● **What you are asked to do**:
Go through the listing below and gather every line with the word "part".

=-=-=-=-=

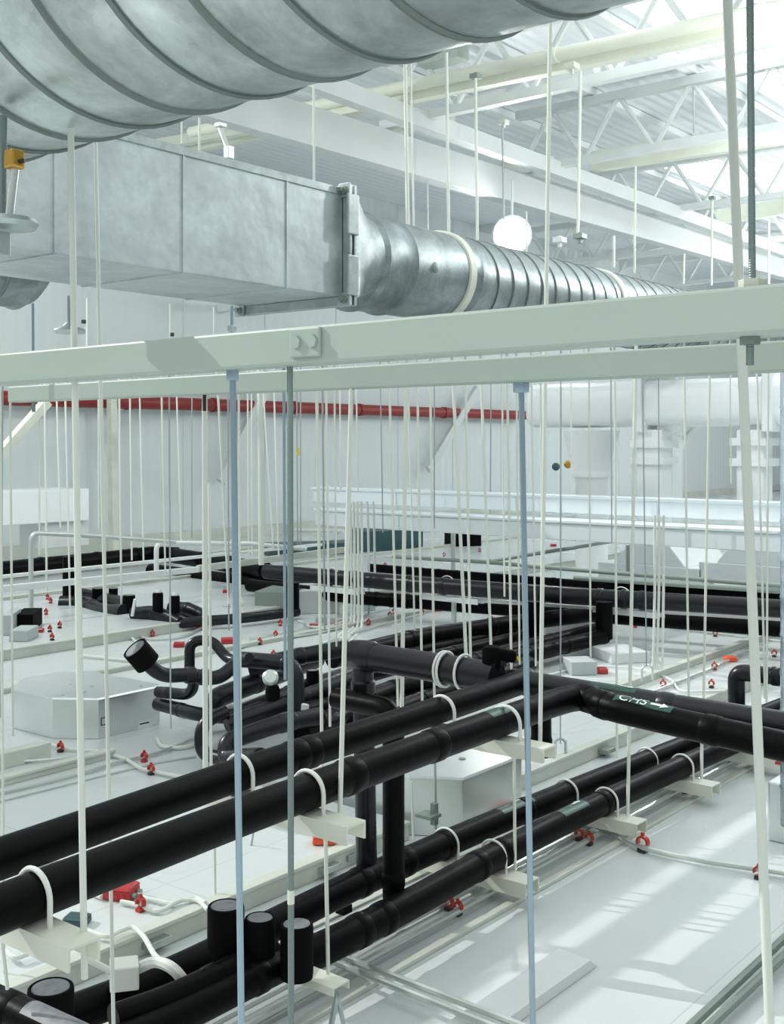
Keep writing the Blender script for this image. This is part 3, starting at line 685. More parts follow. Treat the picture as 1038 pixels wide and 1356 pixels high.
# ------------------------------------------------------------------ right-edge black elbow and pipe
zz = .62; a = PZ(975, 960, .12); tp = Vector((a.x, a.y, 0)); 
tz = PX(976, 890, a.x).z
pipe('black elbow pipe at the right, rising and turning right beside the cream rod', [a, Vector((a.x, a.y, tz)), Vector((a.x + .02, a.y - 1.2, tz + .02))], .062, .07, (.42, .52, .60), jr=1.12, m='blacks')
a2 = a + Vector((.15, -.42, 0)); pipe('second black pipe standing behind the cream rod at the right edge', [a2, a2 + Vector((0, 0, .35)), a2 + Vector((.3, -1, .35))], .062, .07, ())
# ------------------------------------------------------------------ pipes round the left unit
def dp(label, pts, r, b=.1, j=(), m='blacks', **k): return pipe(label, [PD(x, y, d) for x, y, d in pts], r * .88, b, j, m=m, **k)
t, at = dp('black flared pipe with grey open end lifting up left beside the zinc unit', [(181, 864, 7.3), (213, 896, 7.4), (250, 893, 7.5), (288, 900, 7.6), (312, 880, 7.7)], .052, .13, (.55, .68), jr=1.2)
e0, e1 = PD(178, 858, 7.3), PD(197, 880, 7.35); ax = (e0 - e1).normalized()
q = MB(); q.lathe(e1, ax, [(0, .06), (.01, .083), ((e0 - e1).length, .083), ((e0 - e1).length - .01, .07)], 26); q.build('foam_sleeve', 'blackm', t)
q = MB(); q.lathe(e0 - ax * .008, ax, [(0, .07), (.006, .066), (.007, .02)], 22); q.build('cap_disc', 'captop_sheen', t)
dp('black pipe hooking over in an upside down U behind the zinc unit', [(251, 885, 8.3), (251, 849, 8.3), (281, 847, 8.3), (303, 876, 8.2), (330, 872, 8.0)], .043, .11)
dp('black pipe from the unit outlet bending up, upper outlet', [(209, 916, 8.4), (248, 920, 8.2), (256, 912, 8.1), (256, 896, 8.0)], .045, .08, (.2,))
dp('black pipe from the unit outlet bending away right, lower outlet', [(209, 932, 8.45), (262, 946, 8.0), (300, 950, 7.9), (345, 936, 8.2)], .055, .12, (.3,))
dp('black pipe along the top of the cluster dropping behind the dark rod', [(318, 873, 8.2), (392, 879, 8.0), (393, 990, 7.9)], .063, .12, (.4,))
dp('black pipe running right from the cluster to the crossing pipe', [(330, 885, 8.6), (380, 872, 8.6), (460, 858, 8.8)], .07, .1, (.5,))
dp('fat black pipe of the cluster, upper row', [(284, 948, 8.4), (284, 925, 8.4), (345, 902, 8.7), (420, 872, 9.3)], .085, .16, (.4,))
dp('fat black pipe of the cluster, second row', [(320, 945, 8.0), (352, 932, 8.1), (400, 914, 8.4), (470, 890, 9.0)], .075, .12, (.35, .5))
dp('fat black pipe of the cluster, third row', [(300, 960, 7.7), (370, 934, 7.9), (470, 898, 8.4)], .062, .1, (.4, .55))
dp('black pipe looping back in a U at the left of the cluster', [(300, 942, 7.7), (266, 958, 7.6), (266, 998, 7.6), (310, 1008, 7.3)], .050, .14)
dp('fat black pipe looping back in a U at the front of the cluster', [(425, 948, 7.7), (370, 958, 7.5), (300, 982, 7.4), (300, 1004, 7.35), (345, 1003, 7.0)], .066, .12, (.2, .25))
dp('black pipe lowest of the cluster running right', [(390, 975, 7.7), (440, 955, 7.9), (500, 930, 8.3)], .06, .1, (.4,))
stub(414, 887, 17, 34, 0, 'black capped stub beside the red box in the middle cluster', d=8.4)
stub(392, 893, 12, 45, 0, 'slim black stub behind the dark threaded rod in the cluster', d=8.45)
beam('pipe_cover', PD(404, 932, 7.8), PD(402, 972, 7.8), .05, .03, 'steelw', 'white tilted plate strip beside the cluster drop pipe', 'plate')
t = thing('gauge_valve', 'silver capped valve standing on the black pipe cluster', 'valve', PD(361, 940, 7.9))
q = MB(); q.lathe(PD(361, 945, 7.9), (0, 0, 1), [(0, .05), (.16, .05), (.19, .04)], 16); q.build('valve_body', 'blackm', t)
q = MB(); q.lathe(PD(358, 898, 7.9), (EYE - PD(358, 898, 7.9)).normalized() + Vector((0, 0, .3)), [(-.02, .03), (0, .055), (.02, .055), (.035, .04), (.036, .02)], 20); q.build('silver_cap', 'conduit', t)
# back left cluster
dp('far left black pipe lump nearest the wall', [(80, 800, 14.3), (112, 800, 14.3), (135, 812, 13.8), (165, 812, 13.5)], .12, .2, (.4,))
dp('far left black pipe arm behind the lump', [(108, 790, 14.6), (140, 796, 14.4), (170, 803, 14)], .12, .2, ())
stub(130, 779, 16, 26, 0, 'far left black stub, left of two behind the cream rod', d=14.4)
stub(150, 779, 12, 22, 0, 'far left black stub, right of two behind the cream rod', d=14.4)
stub(171, 788, 16, 30, 0, 'far left black stub beside the white tilted plate', d=13.6)
beam('white_plate', PD(179, 793, 13.0), PD(175, 816, 13.0), .05, .03, 'steelw', 'white tilted plate on the far left black pipes', 'plate')
dp('far black pipe with a twisted bulge, left part', [(176, 813, 13.2), (203, 810, 13.1), (222, 817, 13), (238, 826, 12.9)], .085, .2, (.45,))
dp('far black pipe with a twisted bulge, right part', [(226, 806, 13.4), (248, 806, 13.3), (268, 816, 13.2)], .09, .2, (.5,))
dp('long thin black pipe running right from the twisted bulge', [(236, 826, 12.9), (270, 822, 13), (320, 819, 13.2), (394, 810, 13.8)], .065, .15, (.4,))
for px, py, lb in ((209, 790, 'left'), (231, 794, 'right')):
    t = thing('capped_valve', 'far black valve stub with silver top, %s of two' % lb, 'valve', PD(px, py + 16, 13))
    q = MB(); q.lathe(PD(px, py + 18, 13), (0, 0, 1), [(0, .06), (.18, .06), (.2, .05)], 14); q.build('valve_body', 'blackm', t)
    q = MB(); q.lathe(PD(px, py + 1, 13), (0, 0, 1), [(-.03, .03), (.0, .05), (.06, .05), (.09, .03)], 14); q.build('silver_cap', 'conduit', t)
# ================================================================== channel brackets with U-bolts
def bracket(X, ya, yb, ztop, w, h, bolts, label, m='cream'):
    t = thing('pipe_bracket', label, 'bracket', (X, (ya + yb) / 2, ztop - h), 'channel brackets under the black pipes')
    q = MB(); th = .006
    q.box((X - w / 2, ya, ztop - th), (X + w / 2, yb, ztop)); q.box((X - w / 2, ya, ztop - h), (X - w / 2 + th, yb, ztop - th)); q.box((X + w / 2 - th, ya, ztop - h), (X + w / 2, yb, ztop - th))
    q.build('channel', m, t, False)
    for (y, zc, r) in bolts:
        pts = [Vector((X, y + r, ztop - .02))] + [Vector((X, y + r * math.cos(a), zc + r * math.sin(a))) for a in [math.pi * k / 14 for k in range(15)]] + [Vector((X, y - r, ztop - .02))]
        q = MB(); q.tube(pts, .0065, 8); q.build('u_bolt', 'strap', t)
    return t
for (pa, pb, lab, ext) in (((-150, 1190), (45, 1186), 'cream channel bracket under the front pipe pair at the left edge', 0), ((317, 1025), (408, 1048), 'cream channel bracket under the front pipe pair, in the middle by the dark rod', 0), ((575, 945), (670, 957), 'cream channel bracket under the front pipe pair, at right near the elbow', 0)):
    qb = PZ(*pb, zA); X = qb.x; yB = qb.y; yA = [p for p in (Apts[0].lerp(Apts[1], .5), PZ(317, 1025, zA), PZ(575, 945, zA))][('left' in lab and 0) or ('middle' in lab and 1) or 2].y
    bracket(X, yB - .18, yA + .2, zA - RB - .004, .082, .05, [(yA, zA, RA * 1.13), (yB, zA, RB * 1.13)], lab)
for (px, py, lab) in ((653, 1133, 'nearest'), (802, 1061, 'middle'), (903, 1015, 'farthest')):
    qd = PZ(px, py, zF); r0 = [PZ(583, 1120, zF), PZ(745, 1052, zF), PZ(842, 1013, zF)][['nearest', 'middle', 'farthest'].index(lab)]
    bracket(qd.x, qd.y - .22, r0.y + .17, zF - rF - .004, .12, .07, [(r0.y, zF, rF * 1.12), (qd.y, zF, rF * 1.12)], 'cream channel bracket under the two black floor pipes, %s of three' % lab)
qd = PZ(985, 985, zF); bracket(qd.x + .1, qd.y - .3, qd.y + .3, .128, .12, .07, [], 'cream channel bracket under the floor pipes beside the thick cream rod')
X = PZ(640, 790, .62).x; 
pe = PZ(592, 776, .6); bracket(pe.x, pe.y - .45, pe.y + .3, zE - .105, .12, .06, [(pe.y, zE, .112)], 'white bracket under the upper far pipe, left of the right blue rod', 'steelw')
pe = PZ(823, 792, .6); bracket(pe.x, pe.y - .45, pe.y + .3, zE - .105, .12, .06, [(pe.y, zE, .112)], 'white bracket under the upper far pipe at right', 'steelw')
pe = PZ(440, 765, .6); bracket(pe.x, pe.y - .45, pe.y + .3, zE - .105, .12, .06, [(pe.y, zE, .112)], 'white bracket under the upper far pipe beside the white cable bundle', 'steelw')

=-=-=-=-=

● **Response to this exercise**:
Keep writing the Blender script for this image. This is part 3, starting at line 685. More parts follow. Treat the picture as 1038 pixels wide and 1356 pixels high.
dp('far black pipe with a twisted bulge, left part', [(176, 813, 13.2), (203, 810, 13.1), (222, 817, 13), (238, 826, 12.9)], .085, .2, (.45,))
dp('far black pipe with a twisted bulge, right part', [(226, 806, 13.4), (248, 806, 13.3), (268, 816, 13.2)], .09, .2, (.5,))